BRRRINGGG! screams the door buzzer, and three perky 70-something women in jeans and sneakers burst into the room, all talking at once.

“We are huge Mario fans!” says one of the women, rushing over to examine the film stills covering every inch of the paneling, while Jeanette smiles benevolently at them. She’s seen this kind of mild hysteria before.

“My sister met Mario in Scranton, where we all grew up,” another, named Ruthie, tells us proudly, gesturing toward Woman Number One. (Lanza fans tend to refer to him as just “Mario.”)

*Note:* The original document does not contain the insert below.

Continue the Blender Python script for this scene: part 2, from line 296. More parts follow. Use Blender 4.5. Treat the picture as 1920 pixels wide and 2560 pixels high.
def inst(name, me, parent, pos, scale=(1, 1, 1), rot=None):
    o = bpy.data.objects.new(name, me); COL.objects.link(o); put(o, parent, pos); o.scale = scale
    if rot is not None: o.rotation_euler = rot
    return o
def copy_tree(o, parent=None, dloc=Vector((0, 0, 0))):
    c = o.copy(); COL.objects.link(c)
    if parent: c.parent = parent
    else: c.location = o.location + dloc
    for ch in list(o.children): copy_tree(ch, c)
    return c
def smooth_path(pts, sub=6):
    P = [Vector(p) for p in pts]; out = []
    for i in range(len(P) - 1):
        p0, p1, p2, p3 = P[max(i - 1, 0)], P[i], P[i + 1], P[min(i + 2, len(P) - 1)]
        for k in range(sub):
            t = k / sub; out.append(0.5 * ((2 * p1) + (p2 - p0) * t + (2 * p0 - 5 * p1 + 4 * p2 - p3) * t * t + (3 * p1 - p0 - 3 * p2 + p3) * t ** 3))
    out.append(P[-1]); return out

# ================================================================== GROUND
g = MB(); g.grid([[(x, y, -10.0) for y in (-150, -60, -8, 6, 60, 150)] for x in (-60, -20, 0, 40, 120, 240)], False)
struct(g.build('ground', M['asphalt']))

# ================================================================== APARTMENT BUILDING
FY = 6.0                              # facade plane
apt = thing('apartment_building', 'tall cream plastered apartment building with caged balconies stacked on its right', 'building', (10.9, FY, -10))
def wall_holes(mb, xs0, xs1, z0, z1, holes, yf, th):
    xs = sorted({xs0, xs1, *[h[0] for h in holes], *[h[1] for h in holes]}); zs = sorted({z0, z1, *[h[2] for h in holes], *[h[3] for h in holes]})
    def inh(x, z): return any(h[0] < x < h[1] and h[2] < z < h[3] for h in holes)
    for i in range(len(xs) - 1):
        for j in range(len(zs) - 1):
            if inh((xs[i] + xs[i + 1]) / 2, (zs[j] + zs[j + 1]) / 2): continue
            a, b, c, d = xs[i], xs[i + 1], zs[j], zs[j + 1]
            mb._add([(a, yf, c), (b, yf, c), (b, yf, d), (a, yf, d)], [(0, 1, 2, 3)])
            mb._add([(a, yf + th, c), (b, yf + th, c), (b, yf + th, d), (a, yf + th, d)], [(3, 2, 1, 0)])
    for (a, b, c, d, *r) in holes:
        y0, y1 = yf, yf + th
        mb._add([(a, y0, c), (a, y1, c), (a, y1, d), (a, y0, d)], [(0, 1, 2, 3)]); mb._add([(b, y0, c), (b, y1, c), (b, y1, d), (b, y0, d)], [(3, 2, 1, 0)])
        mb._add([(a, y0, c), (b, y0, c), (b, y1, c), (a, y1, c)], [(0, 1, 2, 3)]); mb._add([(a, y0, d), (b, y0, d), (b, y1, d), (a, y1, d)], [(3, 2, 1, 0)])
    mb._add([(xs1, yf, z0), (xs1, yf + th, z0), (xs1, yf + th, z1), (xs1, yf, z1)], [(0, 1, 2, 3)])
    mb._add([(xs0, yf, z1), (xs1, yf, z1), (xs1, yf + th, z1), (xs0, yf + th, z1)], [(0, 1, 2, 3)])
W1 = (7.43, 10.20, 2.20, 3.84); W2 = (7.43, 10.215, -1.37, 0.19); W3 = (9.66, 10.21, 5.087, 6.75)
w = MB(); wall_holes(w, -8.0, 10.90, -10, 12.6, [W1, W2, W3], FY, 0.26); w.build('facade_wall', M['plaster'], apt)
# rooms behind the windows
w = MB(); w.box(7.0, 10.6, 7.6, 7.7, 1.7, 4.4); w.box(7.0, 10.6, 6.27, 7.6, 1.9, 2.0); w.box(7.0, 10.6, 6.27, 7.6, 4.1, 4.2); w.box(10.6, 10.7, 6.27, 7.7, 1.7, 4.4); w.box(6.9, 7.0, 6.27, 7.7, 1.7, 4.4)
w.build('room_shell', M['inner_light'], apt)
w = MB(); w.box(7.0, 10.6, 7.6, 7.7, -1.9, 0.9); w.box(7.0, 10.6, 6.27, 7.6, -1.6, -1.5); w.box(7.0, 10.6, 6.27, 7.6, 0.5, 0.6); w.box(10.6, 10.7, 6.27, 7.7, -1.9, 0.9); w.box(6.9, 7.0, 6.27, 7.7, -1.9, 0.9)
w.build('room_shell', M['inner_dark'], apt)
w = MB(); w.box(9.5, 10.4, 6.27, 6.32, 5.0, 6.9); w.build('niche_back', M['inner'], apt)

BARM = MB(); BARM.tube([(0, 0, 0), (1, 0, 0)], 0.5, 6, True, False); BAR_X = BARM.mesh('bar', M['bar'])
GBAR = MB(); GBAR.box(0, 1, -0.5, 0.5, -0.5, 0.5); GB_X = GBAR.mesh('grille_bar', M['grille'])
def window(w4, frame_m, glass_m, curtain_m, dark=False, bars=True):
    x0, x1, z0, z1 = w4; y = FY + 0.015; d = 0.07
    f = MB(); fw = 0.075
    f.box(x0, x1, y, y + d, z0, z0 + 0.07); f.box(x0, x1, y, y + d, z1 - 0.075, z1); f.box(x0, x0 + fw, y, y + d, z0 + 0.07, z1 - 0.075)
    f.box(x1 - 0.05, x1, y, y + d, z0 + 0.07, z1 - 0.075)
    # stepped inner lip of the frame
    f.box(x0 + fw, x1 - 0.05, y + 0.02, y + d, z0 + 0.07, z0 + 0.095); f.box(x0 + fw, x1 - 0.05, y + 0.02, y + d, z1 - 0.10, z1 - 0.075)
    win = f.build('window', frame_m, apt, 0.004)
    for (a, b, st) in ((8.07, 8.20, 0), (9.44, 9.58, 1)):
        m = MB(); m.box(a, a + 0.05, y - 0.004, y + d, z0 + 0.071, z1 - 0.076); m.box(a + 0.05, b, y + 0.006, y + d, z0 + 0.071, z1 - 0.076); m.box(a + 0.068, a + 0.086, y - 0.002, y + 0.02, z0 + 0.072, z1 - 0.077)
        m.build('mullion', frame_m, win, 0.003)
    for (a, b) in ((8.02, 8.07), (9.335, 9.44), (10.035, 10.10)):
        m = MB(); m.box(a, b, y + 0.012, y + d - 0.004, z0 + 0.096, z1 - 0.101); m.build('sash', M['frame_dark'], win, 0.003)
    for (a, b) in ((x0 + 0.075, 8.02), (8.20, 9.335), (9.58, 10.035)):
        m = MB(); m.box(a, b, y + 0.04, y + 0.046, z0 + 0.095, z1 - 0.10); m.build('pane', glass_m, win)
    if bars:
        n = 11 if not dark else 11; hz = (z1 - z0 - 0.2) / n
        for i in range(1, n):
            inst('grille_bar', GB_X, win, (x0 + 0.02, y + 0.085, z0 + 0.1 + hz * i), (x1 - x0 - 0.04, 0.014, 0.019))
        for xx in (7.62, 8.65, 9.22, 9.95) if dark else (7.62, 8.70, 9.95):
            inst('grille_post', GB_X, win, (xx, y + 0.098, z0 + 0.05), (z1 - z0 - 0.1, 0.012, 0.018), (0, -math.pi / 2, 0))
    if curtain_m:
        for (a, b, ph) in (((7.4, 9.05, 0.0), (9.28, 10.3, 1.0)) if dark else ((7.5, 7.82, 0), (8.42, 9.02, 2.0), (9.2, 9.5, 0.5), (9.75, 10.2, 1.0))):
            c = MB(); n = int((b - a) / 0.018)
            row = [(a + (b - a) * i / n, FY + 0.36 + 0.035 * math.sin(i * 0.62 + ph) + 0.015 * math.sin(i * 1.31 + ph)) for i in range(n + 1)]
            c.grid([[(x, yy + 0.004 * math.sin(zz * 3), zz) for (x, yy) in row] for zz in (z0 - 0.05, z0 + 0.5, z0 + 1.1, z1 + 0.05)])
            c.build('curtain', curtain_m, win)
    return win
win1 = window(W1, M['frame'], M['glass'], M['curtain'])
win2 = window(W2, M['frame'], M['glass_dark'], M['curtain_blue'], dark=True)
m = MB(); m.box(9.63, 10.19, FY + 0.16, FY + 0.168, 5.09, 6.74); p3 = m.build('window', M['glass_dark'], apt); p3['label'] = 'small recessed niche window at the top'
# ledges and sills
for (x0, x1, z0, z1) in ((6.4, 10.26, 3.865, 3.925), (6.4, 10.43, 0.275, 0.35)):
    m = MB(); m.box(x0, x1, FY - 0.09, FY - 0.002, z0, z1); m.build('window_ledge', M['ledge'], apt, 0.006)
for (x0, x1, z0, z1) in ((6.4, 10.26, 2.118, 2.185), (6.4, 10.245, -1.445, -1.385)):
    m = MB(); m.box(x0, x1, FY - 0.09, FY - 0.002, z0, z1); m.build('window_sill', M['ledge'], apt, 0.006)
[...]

“I was in high school when I met him,” nods the first sister, whose name is Beth. The third woman is Dorothy, the youngest sister, who now lives in Cherry Hill, where Ruthie and Beth are visiting her this week.

All the sisters wear matching orange-maroon-and-pink-plaid shirts and are quite serious about their amour de Lanza. It’s as if one has been plunged into a modernist production of Chekhov’s Three Sisters, minus the unhappiness and obsession with Moscow.

“It was maybe 1950 when Mario toured?” adds Beth, trying to recall the exact Year She Met Mario.

“That would have been ’51,” says Jeanette, the tour guide, who’s businesslike in a neat black pantsuit, and who speaks with authority, since she’s committed Lanza’s tours, albums, movie facts and timelines to memory. “Mario did a publicity tour for The Great Caruso in 1951,” she clarifies. “That was his third film, and by then, the first two movies had cemented him as a performer and a heartthrob.”